Cal State LA receives grant to support adult minority learners

Financing October 2021
Cal State LA, through APLU grant, will support historically underrepresented communities pursue an undergraduate degree.

Cal State LA has received a grant from the Association of Public and Land-grant Universities (APLU) and Coalition of Urban Serving Universities (USU) to support a university-community partnership aimed at leveraging the assets of Black, Latino, and Indigenous adult learners.

“Cal State LA is excited to receive this grant in order to work with Promesa Boyle Heights, a strong community partner, to continue to support access to and successful completion of a college degree for historically underrepresented communities,” said Octavio Villalpando, vice president for diversity, equity, inclusion, and student life at Cal State LA.

Through the APLU grant, Cal State LA seeks to identify and address barriers facing adult students of color to help guide them through the higher education process.

“Black, Latino/x, and Indigenous adult learners have an extraordinary set of assets, and we’re thrilled to work with our institutions to address barriers they face to accessing and completing a bachelor’s degree,” said Christel Perkins, assistant vice president at APLU and deputy executive director of USU. “These grants will help institutions develop and expand partnerships with community organizations to create an ecosystem harnessing the wealth of experiences and assets these adult learners embody.”

Cal State LA’s Charter College of Education (CCOE) and Division of Diversity, Equity, and Inclusion (DDEI) will partner with Promesa Boyle Heights to identify and eliminate barriers hampering the success of adult learners of color in the Boyle Heights neighborhood of Los Angeles.

“In collaboration with Promesa Boyle Heights, this important project will focus on identifying the barriers that Chicanx/Latinx, Indigenous, and Black adult learners confront when pursuing or continuing an undergraduate degree and then work to address them,” said CCOE Dean Cheryl Ney. “The project also strengthens the campus commitment to meeting the needs of people in the Boyle Heights area, an area that Cal State LA serves.”

CCOE Professor Anthony Hernandez and DDEI Associate Vice President Andre Ellis will lead this initiative on behalf of Cal State LA.

“We anticipate a very successful program as a result of their able leadership,” Villalpando noted.

Hernandez has identified that, in California, Latinx adults ages 25-64 have the lowest bachelor's degree attainment rate (15%), whereas American Indians/Alaska Natives have the second-lowest rate (19%), followed by Black adults (28%).

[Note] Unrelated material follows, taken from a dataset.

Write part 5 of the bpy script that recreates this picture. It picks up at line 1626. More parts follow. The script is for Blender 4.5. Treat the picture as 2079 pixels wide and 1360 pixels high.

The partnership will focus on an outreach effort conducting surveys and focus groups with adult learners in the Boyle Heights and broader East Los Angeles community. Cal State LA will use this data to inform its student success initiatives, including equity-based advising and holistic support.

Seven other institutions are also receiving grants to undertake similar projects. Each institution will partner with a local organization, such as an employer, to build an ecosystem for helping Black, Latino, and Indigenous learners thrive. Additionally, institutions will critically examine their advising, enrollment and re-enrollment practices, and student support services to identify and eliminate barriers facing students. Lumina Foundation is funding the effort.

The other seven institutions receiving grants are: California State University, Fresno; the University of Colorado Denver; Florida International University; the University of Illinois Chicago; University of Memphis; University of New Orleans; and Portland State University.